Monthly Archives: January 2016

Change Your Shoes

I have become addicted to YouTube.  Second only to The Guardian and The BBC website. How come the internet can become so addictive?  I am reasonably confident that in the future I will not look back, sigh fondly and think “I’m so pleased I looked at the news incessantly”.   However……YouTube is the new thing for me.  We are developing our own channel and while meandering around the eclectic, sprawling, enlightening, frightening, unpleasant, inspiring range of videos,  I came across this one – Change Your Shoes.

There is an app to support it so that I could go on a virtual march to Brussels. At the end of the campaign there will be a petition asking EU policy makers to prioritise regulating the shoe industry. When we purchase clothing, shoes, food, anything really, it is so easy to just not even think about how they were made and who made them. Sometimes we want to close our eyes and shut down our curiosity because the whole world seems such a crazy, barbaric, place and it can feel overwhelming.   Especially if you watch as much news channels as I do – the bad stuff gets all the headlines.

But I can make a difference.  Watching this video made me feel positive.  Because it reminded me – if I ask a few questions when I buy things, is this local produce when I eat in a restaurant? Who made these shoes and what do you know about them? How were these handbags made, who made them?   Its not enough that they look or taste beautiful – who made them, how they were treated, what they are made of, has an influence on how beautiful they really are.

What Daisy Did is a local company who really do know who make their handbags.  I have a bag and a purse and two of my friends following Christmas have bags and my niece a purse.  These bags really are beautiful inside and out – whenever someone says “I love your bag Susan” I immediately launch into the sustainable, ethical, story behind each of them.

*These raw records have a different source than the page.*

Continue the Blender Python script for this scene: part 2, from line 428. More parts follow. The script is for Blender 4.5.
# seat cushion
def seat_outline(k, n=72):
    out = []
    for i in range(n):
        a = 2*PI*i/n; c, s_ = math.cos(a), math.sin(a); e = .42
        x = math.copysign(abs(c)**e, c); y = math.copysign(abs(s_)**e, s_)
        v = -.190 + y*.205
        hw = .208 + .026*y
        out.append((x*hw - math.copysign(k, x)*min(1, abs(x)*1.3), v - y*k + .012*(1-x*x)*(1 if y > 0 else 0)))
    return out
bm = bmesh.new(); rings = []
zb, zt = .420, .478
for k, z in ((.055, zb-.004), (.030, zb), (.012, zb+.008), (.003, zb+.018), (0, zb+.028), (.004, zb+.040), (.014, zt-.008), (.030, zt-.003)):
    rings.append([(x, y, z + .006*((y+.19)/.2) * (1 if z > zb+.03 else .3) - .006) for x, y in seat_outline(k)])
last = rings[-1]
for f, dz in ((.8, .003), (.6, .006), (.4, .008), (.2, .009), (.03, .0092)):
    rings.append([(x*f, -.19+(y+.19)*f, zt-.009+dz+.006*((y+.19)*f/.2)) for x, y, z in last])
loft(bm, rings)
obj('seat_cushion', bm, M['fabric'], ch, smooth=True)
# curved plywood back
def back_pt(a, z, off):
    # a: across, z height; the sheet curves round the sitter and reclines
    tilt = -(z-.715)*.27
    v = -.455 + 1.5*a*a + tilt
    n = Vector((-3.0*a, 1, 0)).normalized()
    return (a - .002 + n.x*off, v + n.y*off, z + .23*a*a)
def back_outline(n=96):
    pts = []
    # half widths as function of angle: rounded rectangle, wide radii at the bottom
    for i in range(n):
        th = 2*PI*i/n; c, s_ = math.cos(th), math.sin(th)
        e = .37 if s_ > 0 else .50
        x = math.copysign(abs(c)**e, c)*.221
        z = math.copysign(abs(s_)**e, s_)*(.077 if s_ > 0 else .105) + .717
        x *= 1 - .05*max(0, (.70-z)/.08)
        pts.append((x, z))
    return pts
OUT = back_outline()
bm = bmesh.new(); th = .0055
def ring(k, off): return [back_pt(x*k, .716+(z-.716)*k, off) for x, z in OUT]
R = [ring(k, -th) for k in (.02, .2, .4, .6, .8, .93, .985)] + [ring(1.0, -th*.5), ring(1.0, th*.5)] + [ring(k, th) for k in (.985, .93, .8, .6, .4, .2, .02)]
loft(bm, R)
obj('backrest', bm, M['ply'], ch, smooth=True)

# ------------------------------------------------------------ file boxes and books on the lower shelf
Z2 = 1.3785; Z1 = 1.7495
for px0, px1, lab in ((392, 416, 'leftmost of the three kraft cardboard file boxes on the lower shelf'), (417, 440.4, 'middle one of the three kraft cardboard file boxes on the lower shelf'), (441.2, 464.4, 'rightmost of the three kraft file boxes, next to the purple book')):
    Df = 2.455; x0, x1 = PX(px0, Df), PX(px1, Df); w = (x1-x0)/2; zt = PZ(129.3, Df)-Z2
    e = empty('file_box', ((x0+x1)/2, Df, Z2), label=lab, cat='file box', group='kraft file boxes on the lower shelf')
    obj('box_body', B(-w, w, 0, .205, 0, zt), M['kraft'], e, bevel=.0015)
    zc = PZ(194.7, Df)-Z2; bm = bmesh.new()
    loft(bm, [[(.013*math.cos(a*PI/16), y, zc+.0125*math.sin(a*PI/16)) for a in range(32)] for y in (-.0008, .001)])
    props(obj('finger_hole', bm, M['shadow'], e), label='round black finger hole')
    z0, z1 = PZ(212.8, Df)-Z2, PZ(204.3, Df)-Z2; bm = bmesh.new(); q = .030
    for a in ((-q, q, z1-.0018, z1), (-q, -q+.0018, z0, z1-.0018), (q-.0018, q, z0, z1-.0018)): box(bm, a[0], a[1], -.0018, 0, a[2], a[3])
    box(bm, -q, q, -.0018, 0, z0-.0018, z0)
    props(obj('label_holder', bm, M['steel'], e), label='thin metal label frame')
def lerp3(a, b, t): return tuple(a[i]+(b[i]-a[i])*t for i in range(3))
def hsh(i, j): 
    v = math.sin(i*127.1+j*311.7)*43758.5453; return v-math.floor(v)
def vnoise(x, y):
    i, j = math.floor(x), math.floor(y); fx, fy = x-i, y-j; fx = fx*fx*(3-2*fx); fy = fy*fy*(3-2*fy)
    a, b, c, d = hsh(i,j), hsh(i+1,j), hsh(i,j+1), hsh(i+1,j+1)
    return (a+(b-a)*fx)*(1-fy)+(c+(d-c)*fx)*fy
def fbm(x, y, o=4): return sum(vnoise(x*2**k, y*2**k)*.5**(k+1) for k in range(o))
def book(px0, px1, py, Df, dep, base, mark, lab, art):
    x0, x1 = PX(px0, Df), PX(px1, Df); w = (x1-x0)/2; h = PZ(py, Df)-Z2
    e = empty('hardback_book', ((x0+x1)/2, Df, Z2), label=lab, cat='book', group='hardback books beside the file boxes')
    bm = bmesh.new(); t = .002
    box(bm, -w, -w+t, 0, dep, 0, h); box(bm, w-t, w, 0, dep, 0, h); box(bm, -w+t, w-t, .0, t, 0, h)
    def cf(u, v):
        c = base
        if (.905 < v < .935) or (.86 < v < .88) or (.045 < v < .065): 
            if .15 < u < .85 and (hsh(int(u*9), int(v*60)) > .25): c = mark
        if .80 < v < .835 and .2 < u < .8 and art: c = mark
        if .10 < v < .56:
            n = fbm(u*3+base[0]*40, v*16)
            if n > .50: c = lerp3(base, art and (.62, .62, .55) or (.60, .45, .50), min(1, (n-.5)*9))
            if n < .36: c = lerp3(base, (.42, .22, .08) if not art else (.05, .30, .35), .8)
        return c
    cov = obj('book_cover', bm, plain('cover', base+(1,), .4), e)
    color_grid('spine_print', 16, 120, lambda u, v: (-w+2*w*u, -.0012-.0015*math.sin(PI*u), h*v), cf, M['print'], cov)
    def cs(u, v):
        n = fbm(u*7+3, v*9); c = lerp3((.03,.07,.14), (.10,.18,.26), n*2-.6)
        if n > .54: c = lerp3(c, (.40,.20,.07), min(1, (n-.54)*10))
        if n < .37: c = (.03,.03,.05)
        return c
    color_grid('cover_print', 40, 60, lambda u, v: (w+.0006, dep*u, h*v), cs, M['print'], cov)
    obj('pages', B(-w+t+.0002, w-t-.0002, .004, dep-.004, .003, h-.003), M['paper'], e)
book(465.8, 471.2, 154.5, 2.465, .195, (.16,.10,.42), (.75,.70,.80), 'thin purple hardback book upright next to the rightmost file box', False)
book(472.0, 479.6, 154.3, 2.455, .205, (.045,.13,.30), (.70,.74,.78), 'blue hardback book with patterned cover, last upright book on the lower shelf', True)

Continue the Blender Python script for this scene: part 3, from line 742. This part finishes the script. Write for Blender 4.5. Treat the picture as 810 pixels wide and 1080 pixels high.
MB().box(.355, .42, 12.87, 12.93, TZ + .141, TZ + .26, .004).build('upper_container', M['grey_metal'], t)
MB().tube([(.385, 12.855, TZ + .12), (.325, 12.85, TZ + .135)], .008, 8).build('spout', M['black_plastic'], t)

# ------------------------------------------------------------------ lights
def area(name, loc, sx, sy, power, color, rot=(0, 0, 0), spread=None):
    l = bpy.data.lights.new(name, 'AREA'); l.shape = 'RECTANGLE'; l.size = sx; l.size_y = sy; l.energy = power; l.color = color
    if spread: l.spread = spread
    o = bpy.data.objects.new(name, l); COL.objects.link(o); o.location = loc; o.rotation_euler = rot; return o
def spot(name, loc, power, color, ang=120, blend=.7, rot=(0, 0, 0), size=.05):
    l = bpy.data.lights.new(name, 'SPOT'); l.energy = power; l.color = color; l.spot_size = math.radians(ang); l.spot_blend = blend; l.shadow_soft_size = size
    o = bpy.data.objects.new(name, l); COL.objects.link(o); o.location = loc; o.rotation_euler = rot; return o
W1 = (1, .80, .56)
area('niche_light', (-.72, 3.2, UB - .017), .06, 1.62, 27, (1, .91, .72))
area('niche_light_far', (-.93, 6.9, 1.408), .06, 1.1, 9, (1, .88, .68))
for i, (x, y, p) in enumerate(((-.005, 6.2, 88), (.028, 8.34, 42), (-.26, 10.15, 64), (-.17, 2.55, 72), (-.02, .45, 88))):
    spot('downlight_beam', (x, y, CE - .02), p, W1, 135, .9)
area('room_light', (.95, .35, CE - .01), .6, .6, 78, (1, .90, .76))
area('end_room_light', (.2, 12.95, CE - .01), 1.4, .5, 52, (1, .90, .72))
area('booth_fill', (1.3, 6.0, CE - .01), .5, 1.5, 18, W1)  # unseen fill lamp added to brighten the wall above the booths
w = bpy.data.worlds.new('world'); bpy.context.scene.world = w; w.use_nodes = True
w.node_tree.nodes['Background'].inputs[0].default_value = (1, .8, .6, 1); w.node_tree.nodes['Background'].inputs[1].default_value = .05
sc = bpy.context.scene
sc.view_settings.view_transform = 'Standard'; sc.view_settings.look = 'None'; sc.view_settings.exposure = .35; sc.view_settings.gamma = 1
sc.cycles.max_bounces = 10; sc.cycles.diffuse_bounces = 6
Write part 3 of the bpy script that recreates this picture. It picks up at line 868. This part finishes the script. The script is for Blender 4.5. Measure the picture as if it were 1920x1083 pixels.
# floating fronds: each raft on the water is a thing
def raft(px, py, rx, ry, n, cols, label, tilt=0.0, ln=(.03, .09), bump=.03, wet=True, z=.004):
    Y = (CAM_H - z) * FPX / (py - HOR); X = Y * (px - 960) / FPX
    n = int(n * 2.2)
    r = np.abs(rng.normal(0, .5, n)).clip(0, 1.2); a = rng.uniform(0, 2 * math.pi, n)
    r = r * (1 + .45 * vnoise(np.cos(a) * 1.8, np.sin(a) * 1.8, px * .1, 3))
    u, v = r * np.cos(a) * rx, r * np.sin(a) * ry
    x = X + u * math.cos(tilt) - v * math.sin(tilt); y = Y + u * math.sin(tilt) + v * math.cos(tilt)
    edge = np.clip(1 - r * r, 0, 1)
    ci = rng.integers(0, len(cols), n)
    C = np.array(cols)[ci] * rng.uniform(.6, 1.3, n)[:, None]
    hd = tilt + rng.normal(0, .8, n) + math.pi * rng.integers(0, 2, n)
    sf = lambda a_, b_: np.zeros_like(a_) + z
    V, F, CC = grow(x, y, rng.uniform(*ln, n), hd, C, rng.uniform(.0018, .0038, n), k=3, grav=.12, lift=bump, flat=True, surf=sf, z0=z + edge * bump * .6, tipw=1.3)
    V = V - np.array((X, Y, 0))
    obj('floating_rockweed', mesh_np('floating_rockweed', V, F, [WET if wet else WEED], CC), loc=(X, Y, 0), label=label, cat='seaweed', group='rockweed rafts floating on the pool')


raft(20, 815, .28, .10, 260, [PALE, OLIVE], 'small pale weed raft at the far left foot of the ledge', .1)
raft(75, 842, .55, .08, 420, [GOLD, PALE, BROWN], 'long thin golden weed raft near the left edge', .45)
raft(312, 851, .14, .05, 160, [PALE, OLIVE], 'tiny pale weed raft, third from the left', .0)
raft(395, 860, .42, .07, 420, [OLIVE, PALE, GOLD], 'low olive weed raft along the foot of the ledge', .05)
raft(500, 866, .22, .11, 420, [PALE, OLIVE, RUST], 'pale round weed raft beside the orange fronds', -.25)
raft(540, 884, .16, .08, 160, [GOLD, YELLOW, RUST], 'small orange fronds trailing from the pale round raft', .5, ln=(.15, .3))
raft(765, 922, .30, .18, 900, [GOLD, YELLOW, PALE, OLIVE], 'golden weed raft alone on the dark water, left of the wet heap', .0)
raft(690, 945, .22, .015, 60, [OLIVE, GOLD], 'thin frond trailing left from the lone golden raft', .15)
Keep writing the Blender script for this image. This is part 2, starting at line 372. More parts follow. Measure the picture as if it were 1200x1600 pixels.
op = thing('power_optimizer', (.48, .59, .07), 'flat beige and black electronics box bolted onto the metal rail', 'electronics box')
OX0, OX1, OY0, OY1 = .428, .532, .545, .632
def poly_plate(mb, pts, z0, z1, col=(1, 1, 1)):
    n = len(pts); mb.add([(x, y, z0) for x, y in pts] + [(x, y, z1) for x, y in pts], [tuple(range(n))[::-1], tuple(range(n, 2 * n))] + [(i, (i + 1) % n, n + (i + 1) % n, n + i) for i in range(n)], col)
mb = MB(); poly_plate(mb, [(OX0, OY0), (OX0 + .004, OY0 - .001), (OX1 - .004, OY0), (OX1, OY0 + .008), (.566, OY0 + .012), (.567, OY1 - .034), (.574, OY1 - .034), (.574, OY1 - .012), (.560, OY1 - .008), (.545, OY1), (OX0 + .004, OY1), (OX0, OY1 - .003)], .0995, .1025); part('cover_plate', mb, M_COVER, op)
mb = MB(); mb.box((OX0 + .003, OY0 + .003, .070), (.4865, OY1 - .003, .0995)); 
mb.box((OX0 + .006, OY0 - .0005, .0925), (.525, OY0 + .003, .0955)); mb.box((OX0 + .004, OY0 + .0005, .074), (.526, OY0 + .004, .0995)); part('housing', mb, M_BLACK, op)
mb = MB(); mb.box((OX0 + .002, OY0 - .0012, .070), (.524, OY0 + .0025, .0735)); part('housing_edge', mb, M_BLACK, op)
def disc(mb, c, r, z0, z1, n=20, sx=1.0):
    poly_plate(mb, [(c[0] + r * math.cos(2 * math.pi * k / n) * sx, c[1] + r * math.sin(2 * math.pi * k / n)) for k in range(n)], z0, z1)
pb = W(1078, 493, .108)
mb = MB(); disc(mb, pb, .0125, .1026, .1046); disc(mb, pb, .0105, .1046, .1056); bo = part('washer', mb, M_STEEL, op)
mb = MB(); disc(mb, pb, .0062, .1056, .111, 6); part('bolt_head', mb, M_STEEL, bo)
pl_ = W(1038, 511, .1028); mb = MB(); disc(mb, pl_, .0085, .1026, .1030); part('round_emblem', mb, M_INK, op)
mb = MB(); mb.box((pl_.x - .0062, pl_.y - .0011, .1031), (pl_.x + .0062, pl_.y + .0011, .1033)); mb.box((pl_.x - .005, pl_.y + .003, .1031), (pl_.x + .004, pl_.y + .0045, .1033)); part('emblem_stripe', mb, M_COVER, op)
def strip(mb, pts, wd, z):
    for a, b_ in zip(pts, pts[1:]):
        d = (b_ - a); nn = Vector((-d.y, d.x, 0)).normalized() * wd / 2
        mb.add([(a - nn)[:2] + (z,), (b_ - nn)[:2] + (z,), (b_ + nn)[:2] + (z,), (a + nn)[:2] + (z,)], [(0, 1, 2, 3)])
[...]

Here at Cotton Roots our range of Fairtrade clothing and textiles is also beautiful and fascinating to me. I adore knowing where the cotton came from – Pratima Organic Growers Group in Odisha India, that Sreeranga has organised our order for us, that Armstrong Knitting Mills spun the cotton for us, that Suvastra made the items for us.

Our new delivery of Fairtrade tea towels and Fairtrade shopping bags thrill me.